Reba Riley remembers her 29th birthday well—she was weeping on the floor of her closet while friends and family waited to help her celebrate.
That closet experience prompted her to make a decision to take back some of the power in her life, which was racked by physical and spiritual pain. “I realized that as sick as my body was, my spirit was sicker. I had been ignoring the spiritual pain for a decade, but physical illness takes away the ability to ignore things. I was desperate.”
Riley decided to test/visit/try 30 different religions before her 30th birthday. She learned about Scientology; spent a day with the Amish and attended a church service: took part in a tribal sweat ceremony; and visited a Buddhist temple, an Islamic mosque, and Jewish synagogue. Not to mention churches from all manner of Protestantism, Catholicism, Mormonism, and even Wicca.
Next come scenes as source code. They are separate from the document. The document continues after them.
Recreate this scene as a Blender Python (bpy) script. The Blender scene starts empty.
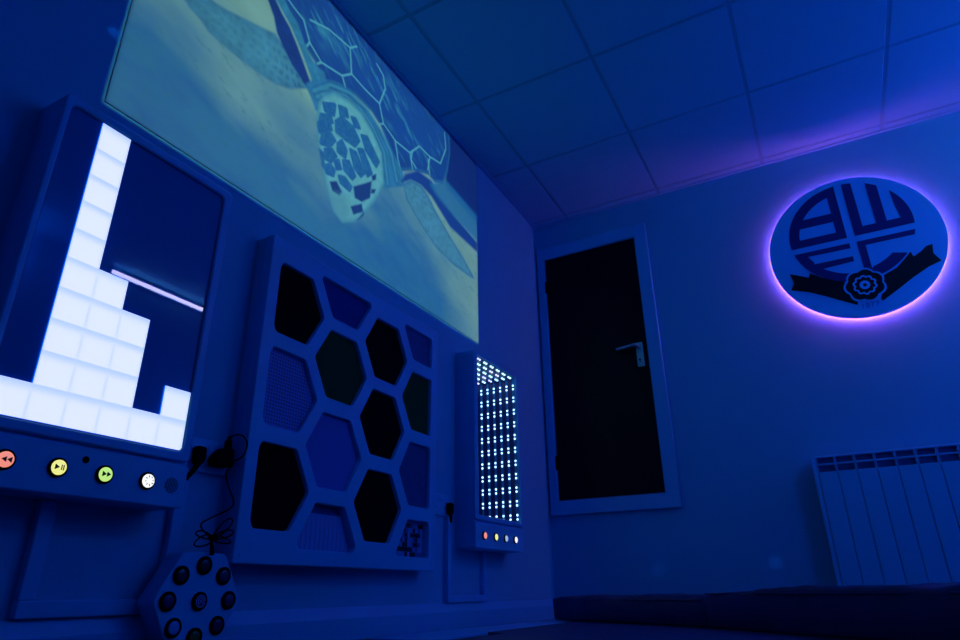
import bpy, bmesh, math, random
import numpy as np
from mathutils import Vector, Matrix, noise as mnoise
random.seed(7)
C = bpy.context.scene.collection
H = 0.13            # the lens is 13 cm above the floor; heights below are given from the lens
CEIL = 2.271
FLOOR = -H
XR, YR = 3.12, -5.2  # right wall, rear wall
ORG = {}

# ---------------------------------------------------------------- materials
def mat(name, col, rough=0.5, spec=0.5, emit=None, estr=0.0, metal=0.0, bump=0.0, bscale=40.0, var=0.0, coat=0.0):
    m = bpy.data.materials.new(name); m.use_nodes = True
    nt = m.node_tree; b = nt.nodes['Principled BSDF']
    b.inputs['Base Color'].default_value = (*col, 1)
    b.inputs['Roughness'].default_value = rough
    b.inputs['Specular IOR Level'].default_value = spec
    b.inputs['Metallic'].default_value = metal
    b.inputs['Coat Weight'].default_value = coat
    if emit:
        b.inputs['Emission Color'].default_value = (*emit, 1)
        b.inputs['Emission Strength'].default_value = estr
    if var or bump:
        tc = nt.nodes.new('ShaderNodeTexCoord')
        n = nt.nodes.new('ShaderNodeTexNoise'); n.inputs['Scale'].default_value = bscale
        n.inputs['Detail'].default_value = 4
        nt.links.new(tc.outputs['Object'], n.inputs['Vector'])
        if var:
            mx = nt.nodes.new('ShaderNodeMix'); mx.data_type = 'RGBA'
            mx.inputs['A'].default_value = (*[c*(1-var) for c in col], 1)
            mx.inputs['B'].default_value = (*[c*(1+var) for c in col], 1)
            nt.links.new(n.outputs['Fac'], mx.inputs['Factor'])
            nt.links.new(mx.outputs['Result'], b.inputs['Base Color'])
        if bump:
            bp = nt.nodes.new('ShaderNodeBump'); bp.inputs['Strength'].default_value = bump
            bp.inputs['Distance'].default_value = 0.004
            nt.links.new(n.outputs['Fac'], bp.inputs['Height'])
            nt.links.new(bp.outputs['Normal'], b.inputs['Normal'])
    return m

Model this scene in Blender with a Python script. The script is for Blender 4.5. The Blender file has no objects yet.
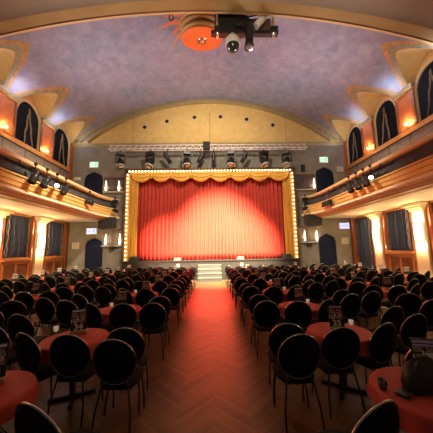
import bpy, math, random
from mathutils import Vector, Matrix
random.seed(7)
PI = math.pi
S = bpy.context.scene
COL = S.collection

# ------------------------------------------------------------------ materials
def newmat(name):
    m = bpy.data.materials.new(name); m.use_nodes = True
    nt = m.node_tree; b = nt.nodes['Principled BSDF']
    return m, nt, b

def mat(name, col, rough=0.6, metal=0.0, var=0.0, scale=8.0, bump=0.0, spec=0.5, col2=None, detail=4.0, emit=None, estr=0.0):
    m, nt, b = newmat(name)
    b.inputs['Base Color'].default_value = (*col, 1)
    b.inputs['Roughness'].default_value = rough
    b.inputs['Metallic'].default_value = metal
    b.inputs['Specular IOR Level'].default_value = spec
    if var or col2 or bump:
        tc = nt.nodes.new('ShaderNodeTexCoord')
        nz = nt.nodes.new('ShaderNodeTexNoise'); nz.inputs['Scale'].default_value = scale
        nz.inputs['Detail'].default_value = detail
        nt.links.new(tc.outputs['Object'], nz.inputs['Vector'])
        if var or col2:
            c2 = col2 or tuple(max(0, c * (1 - var)) for c in col)
            cr = nt.nodes.new('ShaderNodeValToRGB')
            cr.color_ramp.elements[0].position = 0.32; cr.color_ramp.elements[1].position = 0.68
            cr.color_ramp.elements[0].color = (*c2, 1); cr.color_ramp.elements[1].color = (*col, 1)
            nt.links.new(nz.outputs['Fac'], cr.inputs['Fac']); nt.links.new(cr.outputs['Color'], b.inputs['Base Color'])
        if bump:
            bp = nt.nodes.new('ShaderNodeBump'); bp.inputs['Strength'].default_value = bump
            bp.inputs['Distance'].default_value = 0.02
            nt.links.new(nz.outputs['Fac'], bp.inputs['Height']); nt.links.new(bp.outputs['Normal'], b.inputs['Normal'])
    if emit:
        b.inputs['Emission Color'].default_value = (*emit, 1); b.inputs['Emission Strength'].default_value = estr
    return m

def floor_mat():
    m, nt, b = newmat('herringbone_parquet')
    N = nt.nodes.new; L = nt.links.new
    tc = N('ShaderNodeTexCoord'); sx = N('ShaderNodeSeparateXYZ'); L(tc.outputs['Object'], sx.inputs[0])
    def mth(op, a, c=None, d=None):
        n = N('ShaderNodeMath'); n.operation = op
        for i, v in enumerate((a, c, d)):
            if v is None: continue
            if isinstance(v, (int, float)): n.inputs[i].default_value = v
            else: L(v, n.inputs[i])
        return n.outputs[0]
    W = 0.42; P = 0.085
    cx = mth('DIVIDE', sx.outputs['X'], W)
    ci = mth('FLOOR', cx)
    pp = mth('PINGPONG', sx.outputs['X'], W)
    yy = mth('ADD', sx.outputs['Y'], pp)
    r = mth('DIVIDE', yy, P); ri = mth('FLOOR', r); rf = mth('FRACT', r)
    cb = N('ShaderNodeCombineXYZ'); L(ci, cb.inputs[0]); L(ri, cb.inputs[1])
    wn = N('ShaderNodeTexWhiteNoise'); wn.noise_dimensions = '2D'; L(cb.outputs[0], wn.inputs['Vector'])
    cr = N('ShaderNodeValToRGB'); L(wn.outputs['Value'], cr.inputs['Fac'])
    cr.color_ramp.elements[0].color = (0.13, 0.060, 0.024, 1); cr.color_ramp.elements[1].color = (0.235, 0.115, 0.048, 1)
    gap = mth('LESS_THAN', rf, 0.06)
    mx = N('ShaderNodeMix'); mx.data_type = 'RGBA'; L(gap, mx.inputs[0]); L(cr.outputs[0], mx.inputs[6]); mx.inputs[7].default_value = (0.04, 0.018, 0.008, 1)
    nz = N('ShaderNodeTexNoise'); nz.inputs['Scale'].default_value = 1.3; L(tc.outputs['Object'], nz.inputs['Vector'])
    hs = N('ShaderNodeHueSaturation'); L(mx.outputs[2], hs.inputs['Color'])
    v = mth('MULTIPLY_ADD', nz.outputs['Fac'], 0.9, 0.55); L(v, hs.inputs['Value'])
    L(hs.outputs[0], b.inputs['Base Color'])
    b.inputs['Roughness'].default_value = 0.38
    b.inputs['Specular IOR Level'].default_value = 0.55
    return m

def vault_mat():
    m, nt, b = newmat('painted_vault_plaster')
    N = nt.nodes.new; L = nt.links.new
    tc = N('ShaderNodeTexCoord')
    n1 = N('ShaderNodeTexNoise'); n1.inputs['Scale'].default_value = 0.35; n1.inputs['Detail'].default_value = 3
    n2 = N('ShaderNodeTexNoise'); n2.inputs['Scale'].default_value = 2.2; n2.inputs['Detail'].default_value = 7; n2.inputs['Distortion'].default_value = 0.8
    for n in (n1, n2): L(tc.outputs['Object'], n.inputs['Vector'])
    c1 = N('ShaderNodeValToRGB'); L(n1.outputs['Fac'], c1.inputs['Fac'])
    c1.color_ramp.elements[0].position = 0.38; c1.color_ramp.elements[1].position = 0.62
    c1.color_ramp.elements[0].color = (0.255, 0.26, 0.335, 1); c1.color_ramp.elements[1].color = (0.335, 0.285, 0.34, 1)
    c2 = N('ShaderNodeValToRGB'); L(n2.outputs['Fac'], c2.inputs['Fac'])
    c2.color_ramp.elements[0].position = 0.35; c2.color_ramp.elements[1].position = 0.72
    c2.color_ramp.elements[0].color = (0.82, 0.83, 0.85, 1); c2.color_ramp.elements[1].color = (1.18, 1.16, 1.12, 1)
    mx = N('ShaderNodeMix'); mx.data_type = 'RGBA'; mx.blend_type = 'MULTIPLY'; mx.inputs[0].default_value = 1
    L(c1.outputs[0], mx.inputs[6]); L(c2.outputs[0], mx.inputs[7]); L(mx.outputs[2], b.inputs['Base Color'])
    b.inputs['Roughness'].default_value = 0.9
    return m

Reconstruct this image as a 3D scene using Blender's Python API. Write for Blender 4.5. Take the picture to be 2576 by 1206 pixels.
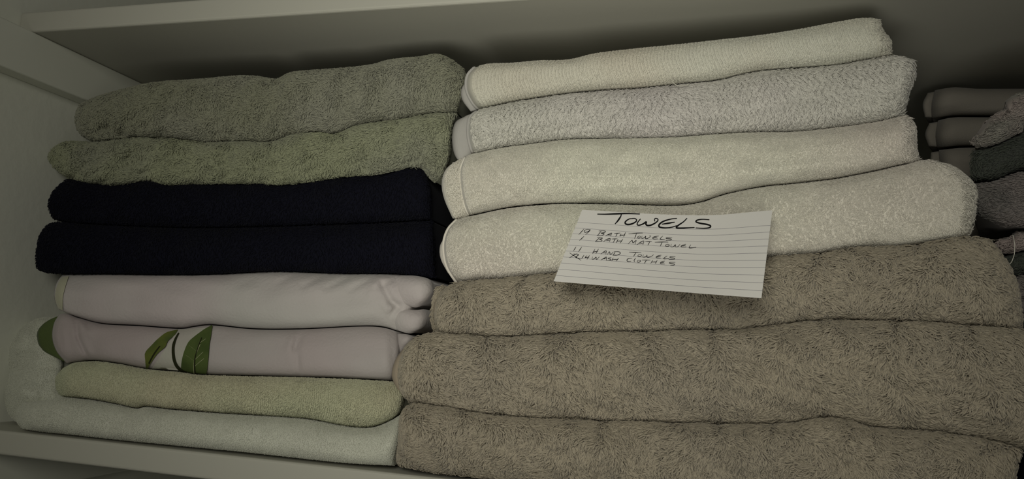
import bpy, math, random
import numpy as np
from mathutils import Matrix, Vector
from mathutils.bvhtree import BVHTree

for o in list(bpy.data.objects): bpy.data.objects.remove(o)
COL = bpy.context.scene.collection
SC = bpy.context.scene

# ------------------------------------------------------------------ camera
W, H = 2576, 1206
CAM = np.array([0.601644, -0.499417, 0.094002]); PITCH, YAW, ROLL, F = 0.135762, -0.267210, 0.056878, 1894.85
HU = 0.3413            # underside of the upper shelf; the lower shelf top is z = 0
def cam_axes():
    f = np.array([math.sin(YAW)*math.cos(PITCH), math.cos(YAW)*math.cos(PITCH), math.sin(PITCH)])
    rt = np.cross(f, [0, 0, 1.]); rt /= np.linalg.norm(rt); up = np.cross(rt, f)
    c, s = math.cos(ROLL), math.sin(ROLL)
    return np.array([c*rt + s*up, -s*rt + c*up, f])
AX = cam_axes()
cd = bpy.data.cameras.new('camera'); cam = bpy.data.objects.new('camera', cd); COL.objects.link(cam)
cd.sensor_fit = 'HORIZONTAL'; cd.sensor_width = 36.0; cd.lens = 36.0*F/W; cd.clip_start = 0.01
m = Matrix.Identity(4)
for i in range(3):
    m[i][0], m[i][1], m[i][2] = AX[0][i], AX[1][i], -AX[2][i]
m.translation = Vector(CAM)
cam.matrix_world = m
SC.camera = cam

# ------------------------------------------------------------------ light and exposure
SC.view_settings.view_transform = 'Standard'; SC.view_settings.look = 'None'
SC.view_settings.gamma = 1.0; SC.view_settings.use_curve_mapping = False
SC.view_settings.exposure = 0.0
w = bpy.data.worlds.new('world'); SC.world = w; w.use_nodes = True
w.node_tree.nodes['Background'].inputs[0].default_value = (1.0, 0.98, 0.88, 1)
w.node_tree.nodes['Background'].inputs[1].default_value = 0.035
def area(name, loc, look, sx, sy, power, col):
    d = bpy.data.lights.new(name, 'AREA'); d.shape = 'RECTANGLE'; d.size = sx; d.size_y = sy; d.energy = power; d.color = col
    o = bpy.data.objects.new(name, d); COL.objects.link(o); o.location = loc
    o.rotation_euler = (Vector(look)-Vector(loc)).to_track_quat('-Z', 'Y').to_euler()
    return o
lamp = area('hall_lamp', (0.54, -.85, .30), (.46, 0, .19), .3, .3, .80, (1.0, 0.975, 0.86))
lamp.data.spread = math.radians(86)
bounce = area('floor_bounce_fill', (0.55, -.66, -.20), (.49, 0.0, .33), .4, .4, .27, (1.0, 0.975, 0.87))  # added fill, stands in for floor bounce onto the upper shelf's underside
bounce.data.spread = math.radians(52)

# ------------------------------------------------------------------ helpers
def at(px, py, Y):
    """the point where the sight line of a photo pixel meets the plane y = Y"""
    d = (px-W/2)/F*AX[0] - (py-H/2)/F*AX[1] + AX[2]
    return CAM + (Y-CAM[1])/d[1]*d
def proj(P):
    d = (np.asarray(P)-CAM) @ AX.T
    return np.stack([W/2+F*d[..., 0]/d[..., 2], H/2-F*d[..., 1]/d[..., 2]], -1)
def tag(o, label=None, cat=None, group=None, kind=None):
    if label: o['label'] = label
    if cat: o['category'] = cat
    if group: o['group'] = group
    if kind: o['kind'] = kind
    return o
def lin(c):
    return tuple(((v/255)/12.92 if v/255 <= .04045 else ((v/255+.055)/1.055)**2.4) for v in c)

def fabric(name, rgb, stain=None, stain_amt=0.0, stain_scale=9.0, vary=0.16, bump=0.0, bump_scale=900.0, sheen=0.15, stretch=(1, 1, 1), rough=0.95):
    m = bpy.data.materials.new(name); m.use_nodes = True
    nt = m.node_tree; N = nt.nodes; L = nt.links; b = N['Principled BSDF']
    b.inputs['Roughness'].default_value = rough; b.inputs['Specular IOR Level'].default_value = 0.12
    b.inputs['Sheen Weight'].default_value = sheen; b.inputs['Sheen Roughness'].default_value = 0.5
    tc = N.new('ShaderNodeTexCoord')
    base = N.new('ShaderNodeRGB'); base.outputs[0].default_value = (*rgb, 1); out = base.outputs[0]
    if stain:
        n = N.new('ShaderNodeTexNoise'); n.inputs['Scale'].default_value = stain_scale; n.inputs['Detail'].default_value = 2.0
        L.new(tc.outputs['Object'], n.inputs['Vector'])
        r = N.new('ShaderNodeMapRange'); r.inputs['From Min'].default_value = 0.42; r.inputs['From Max'].default_value = 0.68
        r.inputs['To Max'].default_value = stain_amt; L.new(n.outputs['Fac'], r.inputs['Value'])
        mx = N.new('ShaderNodeMix'); mx.data_type = 'RGBA'; L.new(r.outputs[0], mx.inputs['Factor'])
        L.new(out, mx.inputs['A']); mx.inputs['B'].default_value = (*stain, 1); out = mx.outputs['Result']
    if vary:
        a = N.new('ShaderNodeAttribute'); a.attribute_name = 'yarn'
        r = N.new('ShaderNodeMapRange'); r.inputs['To Min'].default_value = 1-vary; r.inputs['To Max'].default_value = 1+vary*0.6
        L.new(a.outputs['Fac'], r.inputs['Value'])
        mx = N.new('ShaderNodeVectorMath'); mx.operation = 'SCALE'; L.new(out, mx.inputs[0]); L.new(r.outputs[0], mx.inputs['Scale'])
        out = mx.outputs[0]
    L.new(out, b.inputs['Base Color'])
    if bump:
        mp = N.new('ShaderNodeMapping'); mp.inputs['Scale'].default_value = stretch; L.new(tc.outputs['Object'], mp.inputs['Vector'])
        n = N.new('ShaderNodeTexNoise'); n.inputs['Scale'].default_value = bump_scale; n.inputs['Detail'].default_value = 3
        L.new(mp.outputs[0], n.inputs['Vector'])
        bp = N.new('ShaderNodeBump'); bp.inputs['Strength'].default_value = bump; bp.inputs['Distance'].default_value = 0.001
        L.new(n.outputs['Fac'], bp.inputs['Height']); L.new(bp.outputs[0], b.inputs['Normal'])
    return m
def paint(name, rgb, rough=0.5, bump=0.08, scale=260):
    m = fabric(name, rgb, vary=0, bump=bump, bump_scale=scale, sheen=0, rough=rough)
    m.node_tree.nodes['Principled BSDF'].inputs['Specular IOR Level'].default_value = 0.25
    return m

def link(name, V, faces, mat, parent=None, smooth=True, fl=None, yarn=None):
    """faces: list of tuples, or (flat loop indices, loop totals) arrays via fl"""
    me = bpy.data.meshes.new(name)
    V = np.asarray(V, dtype=np.float32)
    if fl is None:
        tot = np.array([len(f) for f in faces], dtype=np.int32); idx = np.array([i for f in faces for i in f], dtype=np.int32)
    else: idx, tot = fl
    me.vertices.add(len(V)); me.vertices.foreach_set('co', V.ravel())
    me.loops.add(len(idx)); me.loops.foreach_set('vertex_index', idx.astype(np.int32))
    me.polygons.add(len(tot)); st = np.concatenate([[0], np.cumsum(tot)[:-1]]).astype(np.int32)
    me.polygons.foreach_set('loop_start', st); me.polygons.foreach_set('loop_total', tot.astype(np.int32))
    me.polygons.foreach_set('use_smooth', np.full(len(tot), smooth))
    if yarn is not None:
        a = me.attributes.new('yarn', 'FLOAT', 'POINT'); a.data.foreach_set('value', yarn.astype(np.float32))
    me.update(calc_edges=True); me.validate()
    me.materials.append(mat)
    o = bpy.data.objects.new(name, me); COL.objects.link(o)
    if parent: o.parent = parent
    return o

def box(name, x0, x1, y0, y1, z0, z1, mat, parent=None, bevel=0.0015):
    import bmesh
    bm = bmesh.new(); bmesh.ops.create_cube(bm, size=1)
    for v in bm.verts: v.co = (x0+(v.co.x+.5)*(x1-x0), y0+(v.co.y+.5)*(y1-y0), z0+(v.co.z+.5)*(z1-z0))
    if bevel: bmesh.ops.bevel(bm, geom=bm.edges[:], offset=bevel, segments=3, affect='EDGES', profile=.5)
    me = bpy.data.meshes.new(name); bm.to_mesh(me); bm.free(); me.materials.append(mat)
    for p in me.polygons: p.use_smooth = False
    o = bpy.data.objects.new(name, me); COL.objects.link(o)
    if parent: o.parent = parent
    return o

def noise_fn(seed, scale, n=7):
    r = np.random.RandomState(seed); a = r.uniform(0, 2*np.pi, n); k = 2*np.pi/scale*r.uniform(.55, 1.5, n); ph = r.uniform(0, 6.28, n)
    kx, kz = np.cos(a)*k, np.sin(a)*k
    def f(x, z):
        s = 0
        for i in range(n): s = s + np.sin(kx[i]*x + kz[i]*z + ph[i])
        return s/math.sqrt(n)
    return f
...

“I discovered that the Godiverse will meet you wherever you are or aren’t. God’s love is bigger than everything, bigger than all the boxes we try to put around it,” says Riley, who turned 33 in mid-May. “I had been looking for God in the mirror, in the reflection of the religion I was raised with, and in others’ reflections of God. But God is the light in all of these different religions, not the darkness we see in them.”
Then came the decision to write a book, which took a good portion of four years and included 18 months of editing with the help of a professional editor. Riley also blogged about her experiences, which is where Chalice Press found her. Her blogs prompted Chalice to offer her a contract, which she signed in November 2012. Post-Traumatic Church Syndrome was scheduled for April 1 from Chalice.. But the book’s fortunes took another turn when Riley found an agent negotiate certain rights she hadn’t given Chalice.Kathryn Helmers, managing partner of Creative Trust Literary Group, in Nashville, met with Riley based on recommendations from Riley’s editor. “I was struck by what a funny and poignant writer she was,” says Helmers. “By the time I finished the manuscript, I realized what an extraordinary writer she is.” Helmers took her on as a client, knowing her book should have a bigger reach than a small publisher could offer or, perhaps, handle if the book became the success Helmers knew was possible. Thus began a delicate dance between Chalice, who gave Helmers permission to talk to other publishers, and the one publisher Helmers knew would catch the book’s vision.
“The title caught our eye right away,” says Jonathan Merkh, publisher of Howard Books, a division of Simon & Schuster. “We were asking why we hadn’t thought of this term before. Then we saw how beautiful, funny, and whimsical the book was, and that cemented it. This was a golden opportunity for us.” Howard Books bought out the contract from Chalice, tweaked the title, created a new cover, gave it a quick edit, and will release Post-Traumatic Church Syndrome: A Memoir of Humor and Healing in 30 Religions in August. “I think Reba Riley has tapped into what a lot of people are feeling,” said Merkh. “It’s the kind of book that will have people sharing it with their friends; they’ll laugh about it, but also be moved about what it says and totally get it.”
The book is endorsed by Elizabeth Gilbert, author of Eat, Pray, Love, and William Paul Young, author of The Shack; Riley is touring with Young starting in May.
Howard Books is giving away copies of the galley for Post-Traumatic Church Syndrome at the Simon & Schuster booth (2620, 2621) on a first come/first served basis throughout the show.